Принес, наконец, я этот злополучный перевод. И тут оказалось, что я не всех родственников в анкету вписал. Ведь сын моей бывшей жены был мною усыновлен когда-то. И я, оказывается, должен был его вписать в анкету. И напрасно я доказывал Аськову, что усыновление еще в 1973 году с меня снято судом Кировского района.

«Принесите справку из суда», - ответил мне Аськов.

А суд такую справку мне выдать отказался. Как быть? Ну, я пошел тогда на забавный эксперимент. Взял да и вписал в анкету этого несуществующего родственника. Снова прихожу в ОВИР.

Аськов (растерянно): Зачем же вы его вписали сюда ? Ведь вы же сами говорили, что усыновление - снято?

Николаев: А вы настаивали, а суд справку дать отказался. Без справки вы же не поверите ?

Аськов: Не поверим.

Николаев: Вот я и вписал его сюда. А вы - люди дотошные. Все проверяете.

Аськов: Проверяем.

Николаев: И эти сведения неверные тоже проверять будете. Обратитесь в суд, выясните сами, что усыновление снято. Вызовете потом меня в ОВИР. Поругаете, за то, что я даю неверные вам сведения, и скажете, чтобы я его вычеркнул. И я его из анкеты вычеркну тогда.

Аськов: Ладно, оставьте пока так, - потом разберемся. А дочка ваша ?

Николаев: Моя.

Аськов: Вот принесите мне согласие вашей бывшей жены на вашу поездку за рубеж. И потом: кто такая Доманская?*

* Моя мать дала заверенное в домоуправлении поручительство о том, что во время моей поездки за границу она будет обеспечивать мою дочку материально.

- 276 -

Николаев: Моя мать. Это видно из анкеты. А для дочки - бабушка.

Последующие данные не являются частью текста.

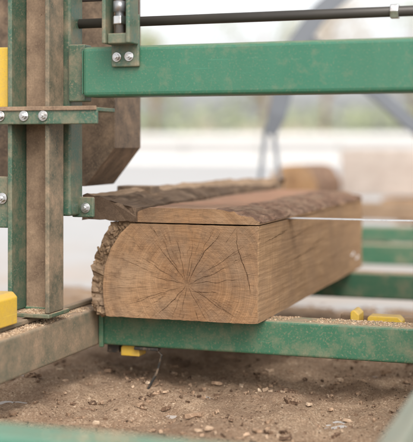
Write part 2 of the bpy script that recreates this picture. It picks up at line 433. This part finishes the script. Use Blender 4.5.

Аськов: Ну, ладно. Несите согласие бывшей жены на вашу поездку.

Опять пришлось уйти ни с чем. А тут новые заботы. У меня отключили на 6 месяцев телефон. Мне было сказано, что я пользовался телефоном в ущерб безопасности Советского государства.

Да-да, конечно. Звонил мне периодически с Запада Виктор Файнберг, которому я по телефону давал информацию: о судах, арестах, обысках и многом другом, что происходило тогда в стране.

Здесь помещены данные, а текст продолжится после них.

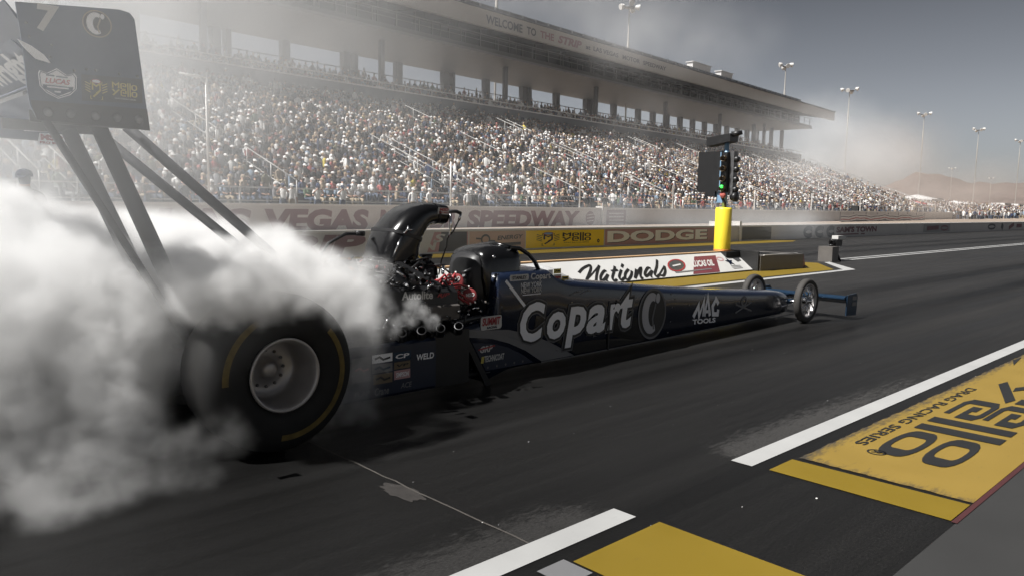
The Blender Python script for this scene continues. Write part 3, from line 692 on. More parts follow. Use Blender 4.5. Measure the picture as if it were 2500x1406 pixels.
def crowd_mesh(name, spots, label):
    n = len(spots); sp = np.array(spots); nv = len(TV)
    ang = PH+rng.normal(0, .35, n)+sp[:, 4]; sc = rng.normal(.97, .09, n)
    lean = rng.normal(0, .05, n)
    V = np.repeat(TV[None], n, 0).copy(); V[:, :, 2] *= sc[:, None]; V[:, :, 1] += -lean[:, None]*V[:, :, 2]
    st = sp[:, 3] > .5
    V[st, :, 2] = V[st, :, 2]*1.28+.05; V[st, :, 1] *= .55
    c, s1 = np.cos(ang)[:, None], np.sin(ang)[:, None]; X = V[:, :, 0]*c-V[:, :, 1]*s1; Y = V[:, :, 0]*s1+V[:, :, 1]*c
    wx, wy, wz = W(sp[:, 0], sp[:, 1], sp[:, 2])
    P = np.stack([X+wx[:, None], Y+wy[:, None], V[:, :, 2]+wz[:, None]], -1).reshape(-1, 3)
    me = bpy.data.meshes.new(name); nl = len(LV); nf = len(LT)
    me.vertices.add(n*nv); me.vertices.foreach_set('co', P.astype('f4').ravel())
    me.loops.add(n*nl); me.loops.foreach_set('vertex_index', (LV[None]+np.arange(n)[:, None]*nv).astype('i4').ravel())
    me.polygons.add(n*nf)
    ls = np.concatenate([[0], np.cumsum(LT)[:-1]]); me.polygons.foreach_set('loop_start', (ls[None]+np.arange(n)[:, None]*nl).astype('i4').ravel())
    col = np.zeros((n, 4, 3)); col[:, 0] = SC[rng.choice(len(SC), n, p=SPp)]; col[:, 1] = PC[rng.choice(4, n, p=[.5, .25, .15, .1])]
    col[:, 2] = np.array((.40, .25, .18))*rng.uniform(.5, 1.2, n)[:, None]; col[:, 3] = CC[rng.choice(6, n, p=CPp)]
    col *= rng.uniform(.7, 1.2, (n, 4, 1))
    fc = col[:, TMI]; lc = np.repeat(fc, LT, axis=1); rgba = np.ones((n, nl, 4), 'f4'); rgba[:, :, :3] = lc
    at = me.color_attributes.new('clothing', 'FLOAT_COLOR', 'CORNER'); at.data.foreach_set('color', rgba.ravel())
    me.update(); me.validate()
    m = bpy.data.materials.get('mixed clothing')
    if m is None:
        m = bpy.data.materials.new('mixed clothing'); m.use_nodes = True; b = m.node_tree.nodes['Principled BSDF']; b.inputs['Roughness'].default_value = .85
        a = m.node_tree.nodes.new('ShaderNodeVertexColor'); a.layer_name = 'clothing'; m.node_tree.links.new(a.outputs[0], b.inputs['Base Color'])
    me.materials.append(m); o = bpy.data.objects.new(name, me); COL.objects.link(o); return stuff(o, label)
spots = []
for row in range(NROW):
    t = T_A+row*RT+.40; z = zr(T_A+row*RT)-.02
    z = Z_A+row*RZ-.02
    s_ = S0+.3+rng.random()*.3
    while s_ < S1-.4:
        if not (row < 2 and 6.6 < s_ < 52.2) and not (in_aisle(s_) and rng.random() < .86) and rng.random() < .955-.02*(s_ > 90):
            spots.append((s_+rng.normal()*.05, t+rng.normal()*.06, z, float(rng.random() < .05), rng.normal()*.15))
        s_ += .325+rng.random()*.05
for s_, row in zip(rng.uniform(S0, S1, 200), rng.integers(0, NROW, 200)): spots.append((s_, T_A+row*RT+.13, Z_A+row*RZ, 1., rng.normal()*.8))
crowd_mesh('crowd', spots, 'dense seated crowd filling the sunlit tiers of the grandstand')
spots = []
for k in range(7):
    s_ = S0+.3
    while s_ < S1-1:
        if rng.random() < .8: spots.append((s_, T_B+.22+k*.75+.4, 8.0+k*.24, float(rng.random() < (.75 if k == 6 else .12)), 0))
        s_ += .38+rng.random()*.2
crowd_mesh('upper_crowd', spots, 'shaded crowd on the upper deck under the suites')
spots = []
for k in range(2600):
    s_ = 106+rng.random()**1.3*210; t = 14.5+rng.random()*13
    spots.append((s_, t, .46+max(0, (t-17))*.17, 1., rng.normal()*.8))
crowd_mesh('far_crowd', spots, 'distant crowd standing beyond the end of the grandstand')
# the man in a white shirt standing in the smoke
pm_ = person_mesh('stand', [CM['white'], CM['denim'], M['skin'], CM['navy'], CM['shoe']], True, 2)
o = bpy.data.objects.new('person', pm_); COL.objects.link(o); o.location = (.62, 8.0, 0); o.rotation_euler = (0, 0, -.5); o.scale = (1.03, 1.03, 1.03)
tag(o, 'man in white shirt and dark cap standing alone, half lost in the drifting smoke', 'person')

# ------------------------------------------------------------------ light poles
def light_pole(x, y, h, label, group=None, wide=1.6, arms=4, spin=0.0):
    wide *= .95; x = CX+1.6*(x-CX); y = CY+1.6*(y-CY); h = CZ+1.6*(h-CZ)
    t = thing('light_pole', (x, y, 0), label, 'light pole', group); r = h*.0042
    MB().tube([(x, y, 0), (x, y, h*.62), (x, y, h*.625), (x, y, h*.84), (x, y, h*.845), (x, y, h)], [r*1.2, r*.9, r*1.3, r*1.3, r*.8, r*.6], 10).build('pole', M['fascia'], t)
    mb = MB()
    mb.lathe([(.15, 0), (wide*.5, .08), (wide*.5, .2), (.15, .24)], (x, y, h-.2), 14, 0, 'z'); mb.build('crossarm', M['steel'], t)
    for k in range(arms):
        a = spin+2*math.pi*k/arms; cx, cy_ = x+wide*.75*math.cos(a), y+wide*.75*math.sin(a); d = Vector((math.cos(a), math.sin(a), -.25)).normalized(); q = Vector((-math.sin(a), math.cos(a), 0)); n = d.cross(q)
        rings = [[tuple(Vector((cx, cy_, h+(.35 if k % 2 else -.1)))+d*e+(q*math.cos(b)+n*math.sin(b))*rr) for b in [2*math.pi*i/10 for i in range(10)]] for e, rr in ((-.45, .12), (-.3, .3), (.25, .52), (.35, .5))]
        MB().loft(rings).build('lamp_head', M['offwhite'], t)
        MB().tube([(x, y, h-.1), (cx, cy_, h+(.3 if k % 2 else -.12))], .05, 6).build('arm', M['steel'], t)
light_pole(64.8, 47.5, 22.1, 'tall light pole rising behind the long grandstand roof with its lamp heads against the sky', wide=2.0, arms=5, spin=.3)
light_pole(51.9, 54.1, 26.0, 'bare pole rising behind the roof above the lettered fascia, lamps out of sight')
light_pole(100.1, 47.8, 20.7, 'light pole behind the far end of the grandstand roof with a thick white collar', spin=.8)
light_pole(122, 48.2, 19.9, 'tallest light pole standing free just past the end of the grandstand', wide=2.4, spin=.2)
light_pole(154.2, 47.8, 19.1, 'second free light pole beyond the grandstand, rising out of brown smoke', wide=2.2, spin=.5)
light_pole(186.7, 47.6, 18.8, 'third free light pole beyond the grandstand, in front of the hill slope', wide=2.2, spin=.7)
light_pole(215.9, 46.6, 18.4, 'light pole farthest to the right, above the low hills', wide=2.2, spin=.4)
light_pole(361.6, 105.1, 19.2, 'small far light pole between the second and third free poles', wide=2.6, spin=.1)
light_pole(442.9, 111.5, 18.0, 'smallest and farthest light pole, above the distant hills', wide=2.6, spin=.9)

# ------------------------------------------------------------------ start-light tree on its yellow foam post
TX, TY = 14.05, 4.75
st = thing('starting_light_tree', (TX, TY, 0), 'drag racing start light tree with a black lamp box on a bright yellow padded post', 'start lights')
mb = MB(); prof = [(.05, 0), (.175, .012), (.19, .05), (.19, .98), (.175, 1.02), (.05, 1.03)]
mb.lathe(prof, (TX, TY, .43), 28, 0, 'z'); mb.build('foam_pad', M['padfoam'], st)
mb = MB(); mb.lathe([(.191, 0), (.195, .01), (.195, .035), (.191, .045)], (TX, TY, .44), 28, 0, 'z'); mb.build('pad_trim', mat('orange trim', (.6, .22, .05), .6), st)
MB().box((TX-.3, TY-.3, .01), (TX+.3, TY+.3, .44)).build('base', M['black'], st)
MB().tube([(TX, TY, 1.4), (TX, TY, 2.95)], .055, 10).build('pole', M['lightblue'], st)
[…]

В один из последних дней августа 1979 года я пришел в районный ОВИР последний раз.

Аськов: Ну, вы все документы собрали. У вас все в порядке. Теперь я ваши документы пересылаю в городской ОВИР. Они и дадут вам ответ о принятом решении.

Николаев: А когда ?

Аськов: Этого я вам сказать не могу. Сроки у нас неопределенны. Может - два месяца, а может - год.

Простившись с Аськовым, я пошел на вокзал и купил билеты на поезд, чтобы ехать в... ФРГ.

Друзья и знакомые поздравляли.

«Да рано поздравляете, - отвечал я им, - я еду в Сухуми, в Федеративную Республику Грузию».

Осень в этом году началась в Москве особенно рано. Холод, дождь. А Сухуми встретил меня солнцем, летним теплом, морем, совсем еще по-летнему теплым.

И самое главное - снова психологическая разрядка. Диспансер далеко, и не надо ждать ежедневно госпитализации.

Вернулся я из Сухуми недели через три, в последних числах сентября.